Thursday, September 13, 2018

A denial of the Bible's teaching on sin

Our old friend John MacArthur is again warning one segment of the evangelical world against the inclinations of another segment of the evangelical world. This time, he is very very concerned about interest in "social justice." His is the first name listed amongst the signers of "The Statement on Social Justice & the Gospel," a series of affirmations and denials.

As I've noted before, online doctrinal statements rarely reflect the care, wisdom and sanity found in the Reformation-era confessions, and, sadly, this "Statement" is no exception. Like many such statements (and unlike the Canons of Dort), its denials and affirmations engage not with actual positions held and statements made by real people, but with what appear to be straw-man representations. Today, however, I want to deal with a much more specific, and doctrinally troubling, problem. With regard to the doctrine of sin, it states,
WE DENY that, other than the previously stated connection to Adam, any person is morally culpable for another person’s sin. Although families, groups, and nations can sin collectively, and cultures can be predisposed to particular sins, subsequent generations share the collective guilt of their ancestors only if they approve and embrace (or attempt to justify) those sins. Before God each person must repent and confess his or her own sins in order to receive forgiveness. We further deny that one’s ethnicity establishes any necessary connection to any particular sin.
This denial falls short of the whole Bible's teaching on sin when it attempts to distance subsequent generations from the collective guilt of their ancestors. Consider the prayers recorded in Ezra 9, Nehemiah 1 and Nehemiah 9. Ezra-Nehemiah records the history of the Restoration, when the Lord brought the Jews back from Exile into Judea. Those generations (the process took decades) most emphatically did not approve, embrace or attempt to justify the sins of their forebears. Nonetheless, their prayers confessed that they shared the guilt of their ancestors.
From the days of our fathers to this day we have been in great guilt. And for our iniquities we, our kings, and our priests have been given into the hand of the kings of the lands, to the sword, to captivity, to plundering, and to utter shame, as it is today. (Ezra 9:7) 
[L]et your ear be attentive and your eyes open, to hear the prayer of your servant that I now pray before you day and night for the people of Israel your servants, confessing the sins of the people of Israel, which we have sinned against you. Even I and my father’s house have sinned. We have acted very corruptly against you and have not kept the commandments, the statutes, and the rules that you commanded your servant Moses. (Nehemiah 1:6-7) 
Even in their own kingdom, and amid your great goodness that you gave them, and in the large and rich land that you set before them, they did not serve you or turn from their wicked works. Behold, we are slaves this day; in the land that you gave to our fathers to enjoy its fruit and its good gifts, behold, we are slaves. And its rich yield goes to the kings whom you have set over us because of our sins. (Nehemiah 9:35-37)
Clearly, the Restoration generations believed they shared their ancestors' guilt, and that they needed to repent for it. Given that both Ezra and Nehemiah spoke and prayed prophetically as messengers of the Lord, today's Church is obliged to receive the model of the Restoration-era Church as a guide for our own doctrine and practice.

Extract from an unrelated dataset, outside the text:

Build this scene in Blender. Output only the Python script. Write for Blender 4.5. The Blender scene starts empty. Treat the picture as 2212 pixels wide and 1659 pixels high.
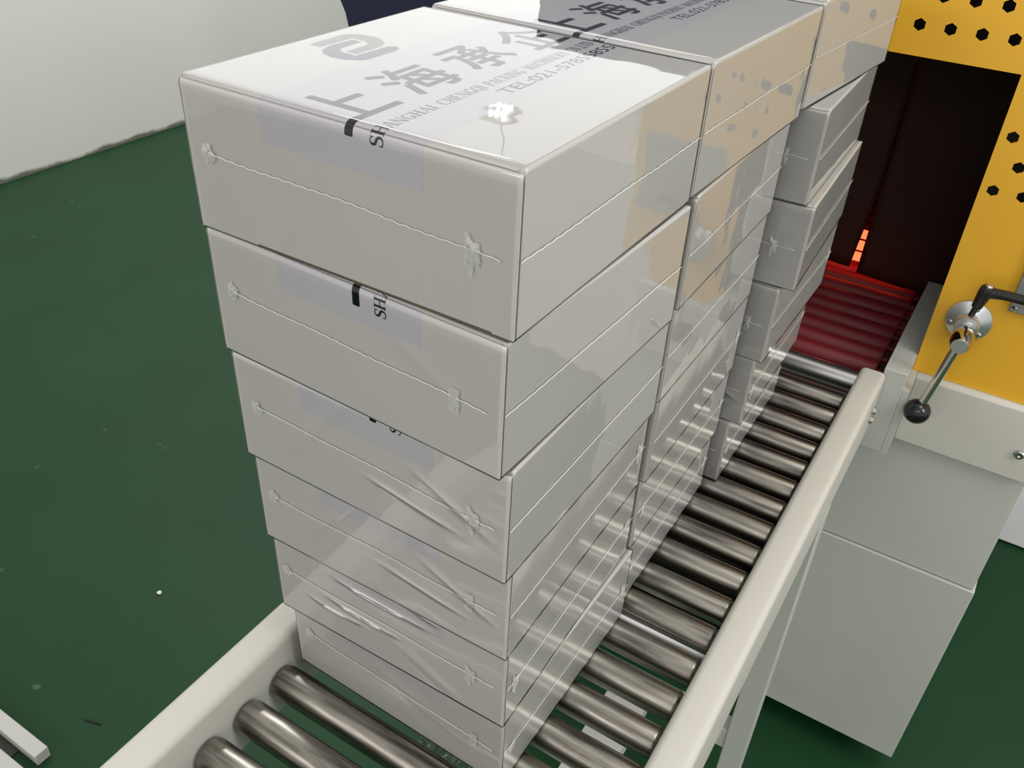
import bpy, bmesh, math, random
from mathutils import Vector, Matrix, noise
random.seed(7)
S = bpy.context.scene
COL = S.collection

# ------------------------------------------------------------------ camera, light, exposure
W_IMG, H_IMG, FPX = 2212.0, 1659.0, 1911.26
Rm = ((0.84798922, 0.52804704, 0.04561361), (0.33554913, -0.46824856, -0.81740447), (-0.4102695, 0.70845579, -0.57425546))
cam_d = bpy.data.cameras.new('camera'); cam = bpy.data.objects.new('camera', cam_d); COL.objects.link(cam)
cam_d.sensor_fit = 'HORIZONTAL'; cam_d.sensor_width = 36.0; cam_d.lens = 36.0 * FPX / W_IMG
cam_d.clip_start = 0.01; cam_d.clip_end = 60
r0, r1, r2 = (Vector(r) for r in Rm)
M = Matrix.Identity(4)
for i in range(3):
    M[i][0] = r0[i]; M[i][1] = -r1[i]; M[i][2] = -r2[i]
M.translation = Vector((0.23466, -0.37868, 0.53958))
cam.matrix_world = M
S.camera = cam
S.view_settings.view_transform = 'Standard'
S.view_settings.look = 'None'
S.view_settings.gamma = 1.0
S.view_settings.use_curve_mapping = False
S.view_settings.exposure = 0.0
S.cycles.max_bounces = 8
S.cycles.transparent_max_bounces = 24
S.cycles.caustics_reflective = False
S.cycles.sample_clamp_indirect = 4.0

FLOOR = -0.66
world = bpy.data.worlds.new('world'); S.world = world; world.use_nodes = True
bg = world.node_tree.nodes['Background']
bg.inputs[0].default_value = (1.0, 0.975, 0.93, 1); bg.inputs[1].default_value = 0.80

def area_light(name, loc, target, sx, sy, power, color=(1, 1, 1)):
    l = bpy.data.lights.new(name, 'AREA'); l.shape = 'RECTANGLE'; l.size = sx; l.size_y = sy; l.energy = power; l.color = color
    o = bpy.data.objects.new(name, l); COL.objects.link(o); o.location = loc
    o.rotation_euler = (Vector(target) - Vector(loc)).to_track_quat('-Z', 'Y').to_euler()
    return o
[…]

I'm glad the drafters of "The Statement on Social Justice & the Gospel" are zealous to preserve the integrity of the Biblical Gospel. Sadly, their sub-Biblical understanding of sin and repentance means they are failing to do so.


[NOTE: If I remember correctly, it was Karl Dortzbach (a long-serving missionary in Africa and, perhaps more importantly, the son of one of my predecessors in my current call) who I first heard point out this theme in Nehemiah 1 during a talk at the 2003 Peacemakers conference. My own subsequent work in Ezra-Nehemiah has confirmed the importance and pervasiveness of cross-generational repentance in this Biblical book.]